### SUPPLIED DATA
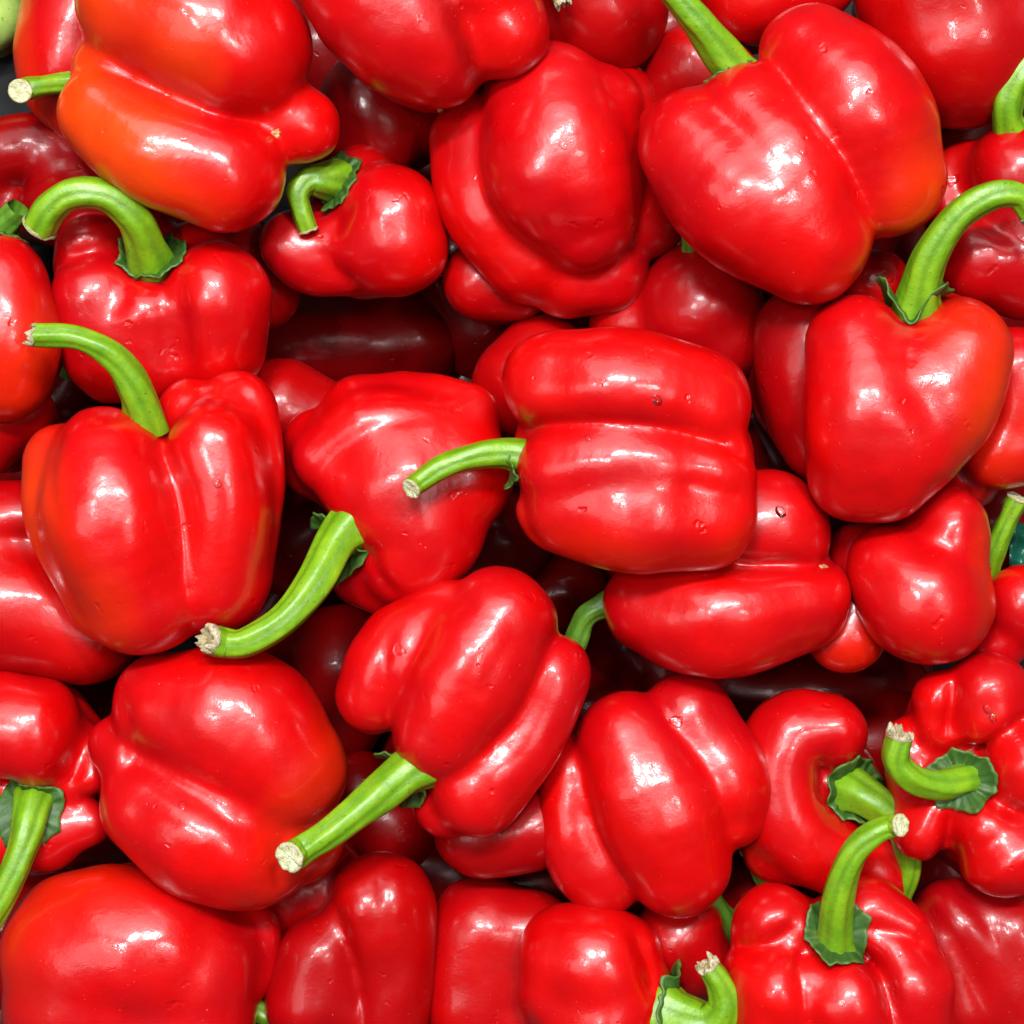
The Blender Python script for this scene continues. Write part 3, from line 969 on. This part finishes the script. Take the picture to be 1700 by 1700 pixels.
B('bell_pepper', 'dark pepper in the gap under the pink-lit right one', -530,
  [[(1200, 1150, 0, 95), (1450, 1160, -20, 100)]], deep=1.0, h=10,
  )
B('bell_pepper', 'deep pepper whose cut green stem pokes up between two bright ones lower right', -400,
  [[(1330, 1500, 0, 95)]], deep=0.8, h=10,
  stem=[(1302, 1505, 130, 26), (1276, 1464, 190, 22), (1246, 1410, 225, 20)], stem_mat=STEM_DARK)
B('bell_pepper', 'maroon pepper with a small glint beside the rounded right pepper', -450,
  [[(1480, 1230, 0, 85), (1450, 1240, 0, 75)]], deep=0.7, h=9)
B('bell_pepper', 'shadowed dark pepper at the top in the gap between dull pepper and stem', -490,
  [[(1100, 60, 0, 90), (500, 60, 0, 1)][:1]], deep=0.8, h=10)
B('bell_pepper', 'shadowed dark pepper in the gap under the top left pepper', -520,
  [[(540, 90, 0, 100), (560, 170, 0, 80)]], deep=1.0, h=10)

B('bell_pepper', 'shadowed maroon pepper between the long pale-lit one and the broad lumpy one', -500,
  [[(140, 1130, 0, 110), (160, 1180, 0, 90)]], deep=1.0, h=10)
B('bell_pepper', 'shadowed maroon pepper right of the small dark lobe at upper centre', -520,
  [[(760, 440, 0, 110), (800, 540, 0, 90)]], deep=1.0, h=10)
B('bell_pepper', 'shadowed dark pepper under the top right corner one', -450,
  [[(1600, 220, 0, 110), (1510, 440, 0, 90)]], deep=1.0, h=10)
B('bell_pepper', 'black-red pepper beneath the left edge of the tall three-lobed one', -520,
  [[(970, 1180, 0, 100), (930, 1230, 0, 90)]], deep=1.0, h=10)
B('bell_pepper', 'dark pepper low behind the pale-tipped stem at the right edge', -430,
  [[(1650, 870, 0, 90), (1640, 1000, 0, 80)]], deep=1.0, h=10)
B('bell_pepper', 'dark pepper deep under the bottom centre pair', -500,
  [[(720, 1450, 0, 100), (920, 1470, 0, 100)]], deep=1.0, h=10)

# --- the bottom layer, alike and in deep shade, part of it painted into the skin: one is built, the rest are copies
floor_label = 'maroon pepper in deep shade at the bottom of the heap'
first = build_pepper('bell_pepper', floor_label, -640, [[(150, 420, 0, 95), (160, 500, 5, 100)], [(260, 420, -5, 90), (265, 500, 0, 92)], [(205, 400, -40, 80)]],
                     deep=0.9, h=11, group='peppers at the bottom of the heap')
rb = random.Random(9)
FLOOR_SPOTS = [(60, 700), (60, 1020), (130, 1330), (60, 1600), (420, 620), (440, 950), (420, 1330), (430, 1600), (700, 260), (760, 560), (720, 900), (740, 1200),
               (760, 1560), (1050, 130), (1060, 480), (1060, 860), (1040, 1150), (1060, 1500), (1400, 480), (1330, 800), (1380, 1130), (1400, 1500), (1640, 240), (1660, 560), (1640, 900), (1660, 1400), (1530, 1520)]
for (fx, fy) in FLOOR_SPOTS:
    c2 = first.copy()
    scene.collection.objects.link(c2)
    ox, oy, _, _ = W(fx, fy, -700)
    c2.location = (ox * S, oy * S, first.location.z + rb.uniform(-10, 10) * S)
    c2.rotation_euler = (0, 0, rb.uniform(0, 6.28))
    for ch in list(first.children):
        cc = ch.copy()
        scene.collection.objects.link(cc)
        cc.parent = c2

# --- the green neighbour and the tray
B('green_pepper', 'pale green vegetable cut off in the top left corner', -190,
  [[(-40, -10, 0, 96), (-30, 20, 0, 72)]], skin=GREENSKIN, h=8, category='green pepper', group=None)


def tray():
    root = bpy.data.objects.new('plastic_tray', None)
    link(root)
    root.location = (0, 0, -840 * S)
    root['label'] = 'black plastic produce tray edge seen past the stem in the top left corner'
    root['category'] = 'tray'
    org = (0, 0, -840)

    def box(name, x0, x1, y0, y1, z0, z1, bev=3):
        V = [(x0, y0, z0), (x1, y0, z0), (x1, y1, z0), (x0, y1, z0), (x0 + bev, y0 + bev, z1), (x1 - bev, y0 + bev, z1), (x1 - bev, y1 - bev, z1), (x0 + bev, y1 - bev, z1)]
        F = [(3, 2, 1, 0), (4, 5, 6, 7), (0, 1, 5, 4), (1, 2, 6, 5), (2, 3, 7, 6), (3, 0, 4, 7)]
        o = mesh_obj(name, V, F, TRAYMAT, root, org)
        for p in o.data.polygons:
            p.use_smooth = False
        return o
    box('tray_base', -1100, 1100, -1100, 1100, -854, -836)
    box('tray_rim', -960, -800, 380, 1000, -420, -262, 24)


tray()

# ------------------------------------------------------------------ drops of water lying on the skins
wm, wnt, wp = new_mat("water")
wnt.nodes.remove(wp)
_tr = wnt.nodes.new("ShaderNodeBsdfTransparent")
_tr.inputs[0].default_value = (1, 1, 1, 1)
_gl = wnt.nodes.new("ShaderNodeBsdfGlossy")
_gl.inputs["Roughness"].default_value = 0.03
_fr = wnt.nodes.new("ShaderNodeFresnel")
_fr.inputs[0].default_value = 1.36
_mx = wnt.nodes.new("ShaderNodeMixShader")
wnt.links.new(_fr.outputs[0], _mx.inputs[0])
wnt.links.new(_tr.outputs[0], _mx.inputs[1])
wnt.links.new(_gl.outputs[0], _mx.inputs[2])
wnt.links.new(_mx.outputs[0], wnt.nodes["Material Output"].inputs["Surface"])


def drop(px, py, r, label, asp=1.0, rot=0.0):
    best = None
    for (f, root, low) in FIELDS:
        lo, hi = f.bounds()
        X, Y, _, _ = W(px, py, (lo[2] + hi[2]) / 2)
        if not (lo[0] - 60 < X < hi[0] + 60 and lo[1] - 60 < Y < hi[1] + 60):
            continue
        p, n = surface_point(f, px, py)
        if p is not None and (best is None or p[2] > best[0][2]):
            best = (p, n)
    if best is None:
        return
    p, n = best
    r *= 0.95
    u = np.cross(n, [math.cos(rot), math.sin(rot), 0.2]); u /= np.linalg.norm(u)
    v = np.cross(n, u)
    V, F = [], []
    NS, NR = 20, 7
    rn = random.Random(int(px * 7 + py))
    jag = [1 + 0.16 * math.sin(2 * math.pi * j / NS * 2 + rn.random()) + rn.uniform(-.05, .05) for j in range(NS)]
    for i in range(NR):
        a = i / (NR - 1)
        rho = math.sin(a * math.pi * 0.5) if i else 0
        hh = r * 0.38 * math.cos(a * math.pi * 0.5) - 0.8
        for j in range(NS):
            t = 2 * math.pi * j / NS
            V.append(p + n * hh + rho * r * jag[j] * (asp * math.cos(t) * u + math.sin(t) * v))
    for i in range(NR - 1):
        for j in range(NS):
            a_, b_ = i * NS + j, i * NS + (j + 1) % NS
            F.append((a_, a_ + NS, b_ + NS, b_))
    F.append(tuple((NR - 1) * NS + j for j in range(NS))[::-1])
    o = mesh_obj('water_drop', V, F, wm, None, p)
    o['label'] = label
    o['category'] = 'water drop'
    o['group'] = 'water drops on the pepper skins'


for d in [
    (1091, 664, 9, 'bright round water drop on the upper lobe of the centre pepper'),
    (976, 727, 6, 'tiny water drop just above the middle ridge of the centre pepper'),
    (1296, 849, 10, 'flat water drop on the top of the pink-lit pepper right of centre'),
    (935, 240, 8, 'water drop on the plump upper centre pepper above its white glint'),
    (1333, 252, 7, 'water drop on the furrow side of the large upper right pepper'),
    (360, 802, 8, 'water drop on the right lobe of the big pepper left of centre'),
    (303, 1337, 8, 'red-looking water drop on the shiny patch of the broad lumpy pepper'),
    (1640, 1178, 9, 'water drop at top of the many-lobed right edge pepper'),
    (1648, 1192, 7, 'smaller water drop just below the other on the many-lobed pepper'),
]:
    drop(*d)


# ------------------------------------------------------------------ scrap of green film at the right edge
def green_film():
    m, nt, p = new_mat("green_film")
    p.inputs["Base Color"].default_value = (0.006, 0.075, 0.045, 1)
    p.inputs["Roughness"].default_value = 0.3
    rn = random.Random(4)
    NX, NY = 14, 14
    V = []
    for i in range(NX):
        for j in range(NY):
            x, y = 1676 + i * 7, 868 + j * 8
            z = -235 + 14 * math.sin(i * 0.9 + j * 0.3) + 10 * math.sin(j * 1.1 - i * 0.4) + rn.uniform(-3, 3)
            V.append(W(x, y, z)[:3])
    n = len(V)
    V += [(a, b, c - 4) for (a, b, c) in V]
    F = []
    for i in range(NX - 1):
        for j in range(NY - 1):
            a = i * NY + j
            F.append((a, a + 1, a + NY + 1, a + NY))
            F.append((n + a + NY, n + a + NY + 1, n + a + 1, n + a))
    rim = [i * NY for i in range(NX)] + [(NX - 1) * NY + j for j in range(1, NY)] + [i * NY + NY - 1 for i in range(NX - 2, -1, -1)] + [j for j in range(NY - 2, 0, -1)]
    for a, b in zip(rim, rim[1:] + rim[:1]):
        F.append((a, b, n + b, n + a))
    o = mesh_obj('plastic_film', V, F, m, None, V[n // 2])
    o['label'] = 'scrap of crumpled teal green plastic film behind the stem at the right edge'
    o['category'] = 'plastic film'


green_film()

--

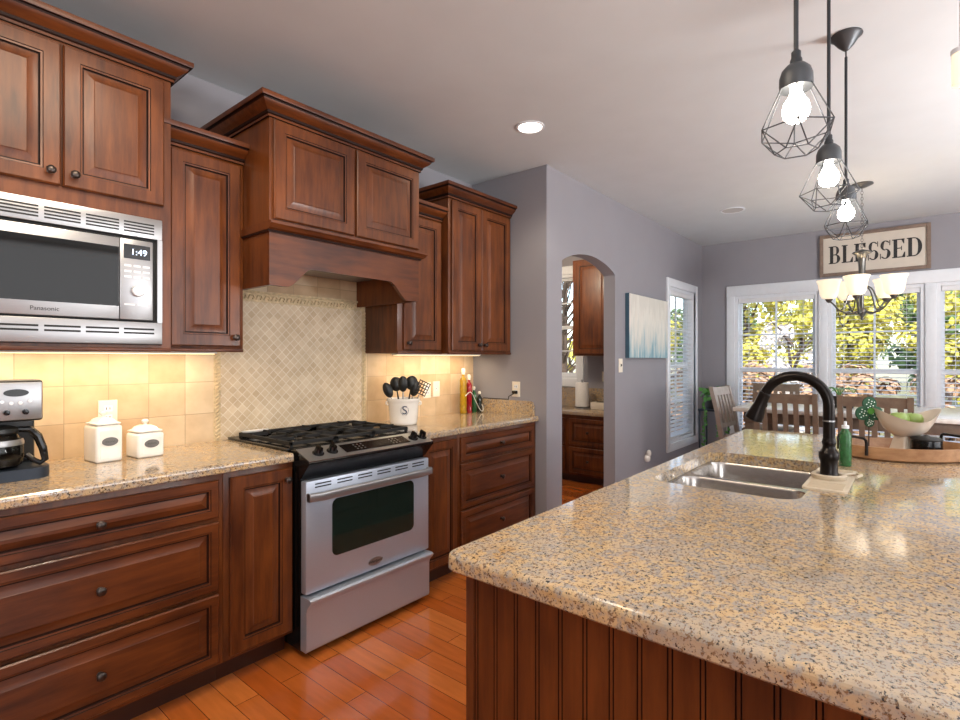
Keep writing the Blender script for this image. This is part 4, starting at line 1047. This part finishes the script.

==

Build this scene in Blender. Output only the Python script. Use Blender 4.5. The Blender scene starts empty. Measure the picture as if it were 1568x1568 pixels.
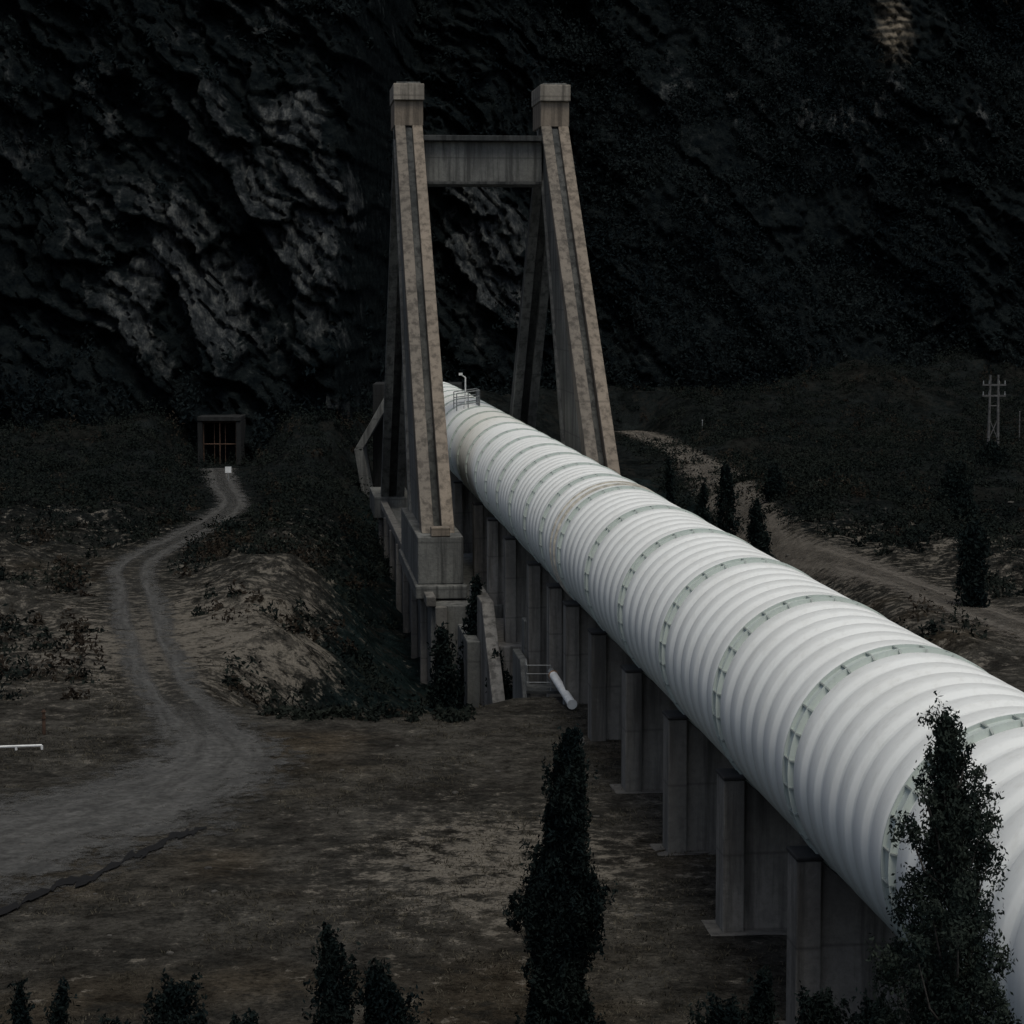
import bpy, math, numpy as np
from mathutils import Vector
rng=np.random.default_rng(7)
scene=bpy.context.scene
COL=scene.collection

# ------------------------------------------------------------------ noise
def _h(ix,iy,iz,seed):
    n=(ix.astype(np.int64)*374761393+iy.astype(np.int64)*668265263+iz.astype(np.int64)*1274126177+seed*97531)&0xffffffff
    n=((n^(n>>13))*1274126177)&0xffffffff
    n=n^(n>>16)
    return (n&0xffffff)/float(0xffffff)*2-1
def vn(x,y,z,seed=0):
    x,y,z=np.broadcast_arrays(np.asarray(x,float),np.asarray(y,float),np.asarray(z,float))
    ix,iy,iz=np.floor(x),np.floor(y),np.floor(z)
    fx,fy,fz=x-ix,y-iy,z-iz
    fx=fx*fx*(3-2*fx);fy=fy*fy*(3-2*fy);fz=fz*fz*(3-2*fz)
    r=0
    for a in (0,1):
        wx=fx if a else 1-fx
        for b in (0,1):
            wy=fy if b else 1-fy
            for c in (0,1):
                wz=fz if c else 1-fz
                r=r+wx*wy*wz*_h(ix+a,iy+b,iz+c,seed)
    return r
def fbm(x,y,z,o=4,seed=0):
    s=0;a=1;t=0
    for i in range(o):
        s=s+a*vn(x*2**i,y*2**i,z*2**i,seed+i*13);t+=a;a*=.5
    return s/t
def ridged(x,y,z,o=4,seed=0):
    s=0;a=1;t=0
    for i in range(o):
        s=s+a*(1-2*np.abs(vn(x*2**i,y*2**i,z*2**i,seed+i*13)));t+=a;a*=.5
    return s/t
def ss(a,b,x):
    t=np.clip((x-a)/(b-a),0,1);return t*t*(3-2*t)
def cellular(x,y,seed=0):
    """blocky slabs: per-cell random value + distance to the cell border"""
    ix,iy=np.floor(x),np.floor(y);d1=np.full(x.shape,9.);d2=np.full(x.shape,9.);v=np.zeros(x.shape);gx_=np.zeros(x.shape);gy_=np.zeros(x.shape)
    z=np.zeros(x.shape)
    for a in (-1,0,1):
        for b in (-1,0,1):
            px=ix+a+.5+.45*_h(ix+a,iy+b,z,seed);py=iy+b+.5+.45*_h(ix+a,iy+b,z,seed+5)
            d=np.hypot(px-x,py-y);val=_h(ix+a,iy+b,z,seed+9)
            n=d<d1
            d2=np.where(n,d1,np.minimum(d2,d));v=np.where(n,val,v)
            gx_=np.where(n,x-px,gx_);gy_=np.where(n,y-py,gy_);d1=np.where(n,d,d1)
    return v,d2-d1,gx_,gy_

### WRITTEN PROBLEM
Copy out the lines in which the string "first" appears.

### EXERCISE RESPONSE
first = build_pepper('bell_pepper', floor_label, -640, [[(150, 420, 0, 95), (160, 500, 5, 100)], [(260, 420, -5, 90), (265, 500, 0, 92)], [(205, 400, -40, 80)]],
    c2 = first.copy()
    c2.location = (ox * S, oy * S, first.location.z + rb.uniform(-10, 10) * S)
    for ch in list(first.children):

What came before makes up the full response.